• _What you should do_
Give, as a bare number, the count of lines that contain the word "this".

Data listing
▼▼▼
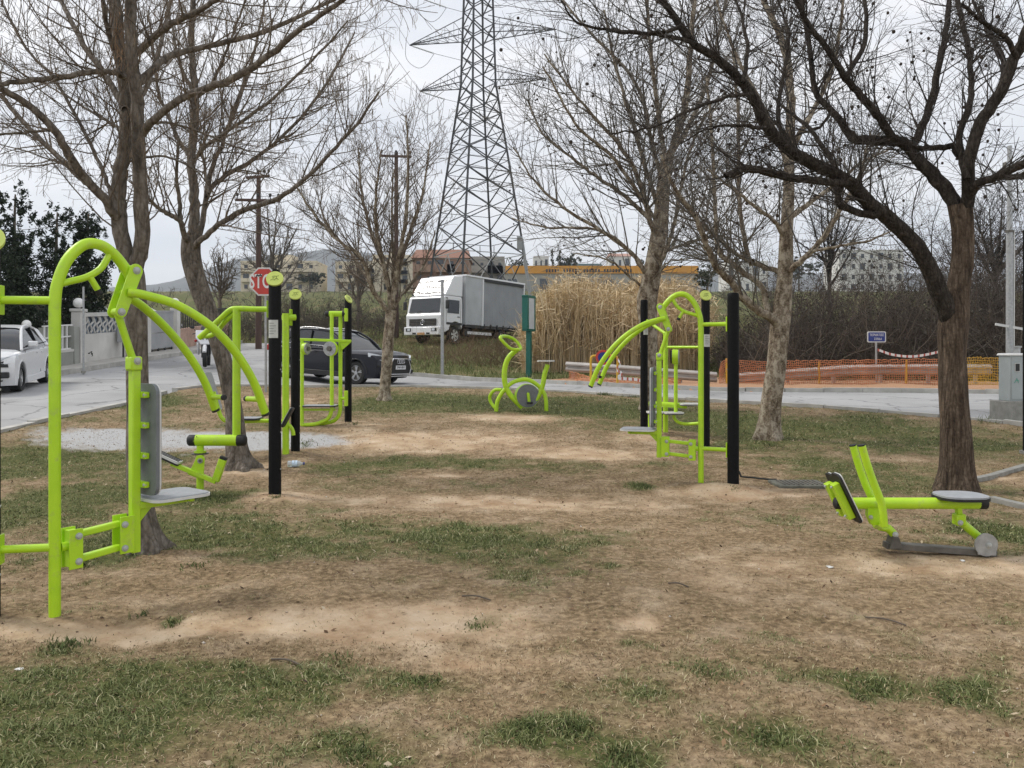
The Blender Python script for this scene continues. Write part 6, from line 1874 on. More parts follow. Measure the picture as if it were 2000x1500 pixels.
def white_wall():
    t = thing('garden_wall', (*WL(28), wz(28)), 'white garden wall with scrolled balustrade panel across the street', 'wall'); o = t.location
    wbox(Geo(), 27.75, 33.1, -.3, .95, .22).build('wall', WALLW, t, off=o, sm=None)
    wbox(Geo(), 27.75, 33.1, 1.55, 1.68, .26).build('coping', WALLW, t, off=o, sm=None)
    wbox(Geo(), 27.75, 33.1, .95, 1.55, .03, -.06).build('panel_back', BLUEG, t, off=o, sm=None)
    for Y in (27.6, 33.2):
        x, y = WL(Y); Geo().box((x, y, wz(Y) + .72), (.34, .34, 2.0)).build('pillar', WALLW, t, off=o, bevel=.02)
        Geo().box((x, y, wz(Y) + 1.77), (.42, .42, .10)).build('pillar_cap', WALLW, t, off=o, bevel=.02)
    for k in range(11):
        Y = 28.1 + k * .47; x, y = WL(Y); z = wz(Y)
        pts = cr([(x + .02, y - .14, z + .97), (x + .02, y - .05, z + 1.10), (x + .02, y - .16, z + 1.24), (x + .02, y + .05, z + 1.38), (x + .02, y - .06, z + 1.54)], 4)
        Geo().tube(pts, .036, 6).build('baluster', WALLW, t, off=o)
        pts = cr([(x + .02, y + .16, z + .97), (x + .02, y + .06, z + 1.16), (x + .02, y + .18, z + 1.3), (x + .02, y + .05, z + 1.54)], 4)
        Geo().tube(pts, .03, 6).build('baluster', WALLW, t, off=o)
    Geo().ball((*WL(27.6), wz(27.6) + 2.02), .17, 14, 10).build('globe_lamp', GLOBE, t, off=o)
    Geo().tube([(*WL(27.6), wz(27.6) + 1.8), (*WL(27.6), wz(27.6) + 1.9)], .05, 8).build('lamp_base', IRON, t, off=o)
    x, y = WL(30.3)
    m = Geo().box((x + .35, y, wz(30.3) + .86), (.25, .42, .62)).build('meter_box', GATEG, t, off=o, bevel=.01)
    Geo().tube([(x + .35, y, wz(30.3) - .05), (x + .35, y, wz(30.3) + .6)], .035, 8).build('meter_post', IRON, m, off=o)
    return t
white_wall()
def low_wall():
    t = thing('garden_wall', (*WL(24), wz(24)), 'low grey-green wall with white barred gate left of the white wall', 'wall'); o = t.location
    wbox(Geo(), 14, 27.3, -.3, .42, .2).build('wall', WALLG, t, off=o, sm=None)
    wbox(Geo(), 25.2, 27.35, .42, .5, .24).build('coping', WALLW, t, off=o, sm=None)
    for Y in (24.4, 27.2):
        x, y = WL(Y); Geo().box((x, y, wz(Y) + .5), (.3, .3, 1.5)).build('pillar', WALLG, t, off=o, bevel=.02)
    for k in range(7):
        Y = 25.4 + k * .28; x, y = WL(Y)
        Geo().box((x, y, wz(Y) + .85), (.04, .05, .85)).build('gate_bar', WHITEP, t, off=o)
    for dz in (.5, .9, 1.27):
        wbox(Geo(), 25.3, 27.15, dz, dz + .045, .05).build('gate_rail', WHITEP, t, off=o, sm=None)
    wbox(Geo(), 25.3, 27.15, .45, 1.25, .02, -.12).build('gate_sheet', WALLG, t, off=o, sm=None)
    Geo().ball((*WL(24.4), wz(24.4) + 1.38), .13, 14, 10).build('globe_lamp', GLOBE, t, off=o)
    return t
low_wall()
def gate():
    t = thing('sliding_gate', (*WL(34.5), wz(34.5)), 'plain grey metal sliding gate behind the twin-stem tree', 'gate'); o = t.location
    wbox(Geo(), 33.45, 36.2, .1, .75, .06).build('lower_panel', GATEG, t, off=o, sm=None)
    wbox(Geo(), 33.45, 36.2, .78, 1.62, .06, -.004).build('upper_panel', GATEG, t, off=o, sm=None)
    wbox(Geo(), 33.42, 36.22, 1.62, 1.70, .09).build('top_rail', GATEG, t, off=o, sm=None)
    for k in range(4):
        Y = 33.7 + k * .75; x, y = WL(Y)
        Geo().disc((x + .04, y, wz(Y) + .06), (1, 0, 0), .06, .05, 12).build('gate_wheel', IRON, t, off=o)
    return t
gate()
def pink_wall():
    t = thing('garden_wall', (*WL(38), wz(38)), 'pinkish stone wall with black iron railing behind the motorbike', 'wall'); o = t.location
    wbox(Geo(), 36.7, 44, -.3, .85, .22).build('wall', WALLP, t, off=o, sm=None)
    for Y in (36.5,):
        x, y = WL(Y); Geo().box((x, y, wz(Y) + .75), (.34, .34, 2.1)).build('pillar', WALLW, t, off=o, bevel=.02)
        Geo().ball((x, y, wz(Y) + 2.08), .17, 14, 10).build('globe_lamp', GLOBE, t, off=o)
        Geo().tube([(x, y, wz(Y) + 1.78), (x, y, wz(Y) + 1.95)], .06, 8).build('lamp_base', IRON, t, off=o)
    wbox(Geo(), 36.7, 44, 1.55, 1.62, .06).build('top_rail', IRON, t, off=o, sm=None)
    for k in range(24):
        Y = 36.9 + k * .29; x, y = WL(Y)
        Geo().box((x, y, wz(Y) + 1.2), (.04, .06, .72)).build('railing_bar', IRON, t, off=o)
    return t
pink_wall()
# raised yard behind the walls with two parked cars
YARD = mat('yard_paving', (.30, .28, .25), .9, var=.15, scale=1.5)
yv = [(-14.9, 26), (-15.5, 44), (-60, 44), (-60, 26)]
tag(Geo().prism([(x, y, .9) for x, y in yv], (0, 0, 1), 2.1).build('yard', YARD, sm=None), 'raised paved yard behind the garden walls', kind='structure')
car((-17.2, 32.2, 1.95), (0, 0, RAD(-25)), 'silver car with pale roof parked behind the white scrolled wall', SILV, 4.2, 1.75, 1.62, 2.6, .32, .98, 1.05, 1.02, -1.6, grille='small', plate='', suv=False)
car((-17.4, 38.4, 1.95), (0, 0, RAD(-30)), 'white car parked behind the grey sliding gate', CARW, 4.1, 1.75, 1.52, 2.55, .32, .95, .95, 1.0, -1.4, grille='small', plate='', suv=False)

ROOFT = mat('red_roof_tile', (.33, .10, .06), .85, var=.25, scale=2)
PINKW = mat('salmon_render', (.52, .30, .24), .85, var=.08)
CREAM = mat('cream_render', (.62, .55, .42), .85, var=.08, scale=.5)
WHITER = mat('white_render', (.66, .65, .62), .85, var=.07, scale=.5)
BRICK = mat('bare_brick', (.30, .20, .15), .9, var=.25, scale=1.5)
CONCF = mat('bare_concrete_frame', (.33, .31, .28), .9, var=.15, scale=.8)
WIN = mat('window_glass', (.05, .06, .07), .15, var=.3, scale=.3)
SHUT = mat('shutter_grey', (.30, .29, .26), .7, var=.1)
def left_house():
    t = thing('house', (-28.2, 31, 1.9), 'salmon house with red tiled eaves at the left photo edge', 'house')
    Geo().box((0, 0, 6.0), (10.4, 7, 12.6)).build('wall', CREAM, t, sm=None)
    b = Geo().box((.35, 0, 4.75), (11.3, 7.6, .25)).build('balcony', PINKW, t, sm=None)
    Geo().box((.35, -3.75, 5.3), (11.3, .12, .95)).build('parapet', PINKW, b, sm=None)
    Geo().box((5.95, 0, 5.3), (.12, 7.6, .95)).build('parapet', PINKW, b, sm=None)
    for z, nm in ((5.9, 'tile_ledge'), (12.3, 'roof')):
        r = Geo().box((.3, 0, z + .15), (12.0, 8.4, .3), taper=(.94, .92)).build(nm, ROOFT, t, sm=None)
        for k in range(28):
            Geo().tube([(6.25, -3.9 + k * .29, z + .1), (5.7, -3.9 + k * .29, z + .36)], .1, 6).build('roof_tile', ROOFT, r)
    Geo().box((5.2, 2.5, 11.0), (1.4, 1.2, 1.6)).build('bay', PINKW, t, sm=None)
    for z in (2.2, 7.2):
        for y in (-2.2, 0.6):
            w = Geo().box((5.21, y, z), (.06, 1.1, 1.5)).build('window', WIN, t, sm=None)
            Geo().box((5.24, y, z - .8), (.2, 1.3, .08)).build('sill', WALLW, w, sm=None)
    return t
left_house()

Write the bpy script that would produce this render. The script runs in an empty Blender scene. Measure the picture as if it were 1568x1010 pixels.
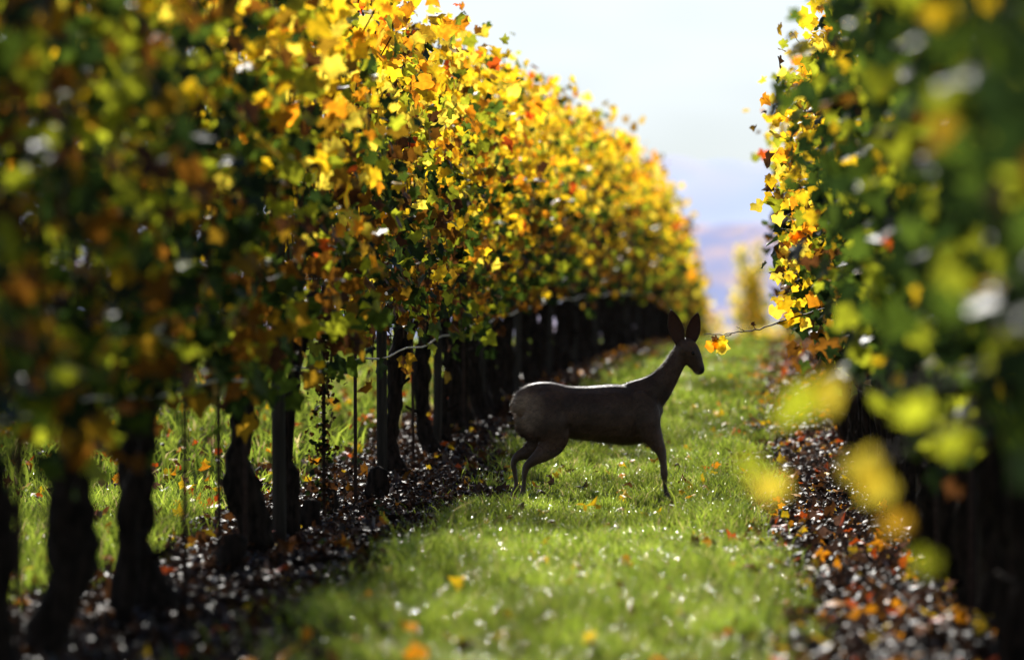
▲▲▲
• _The completed task_
2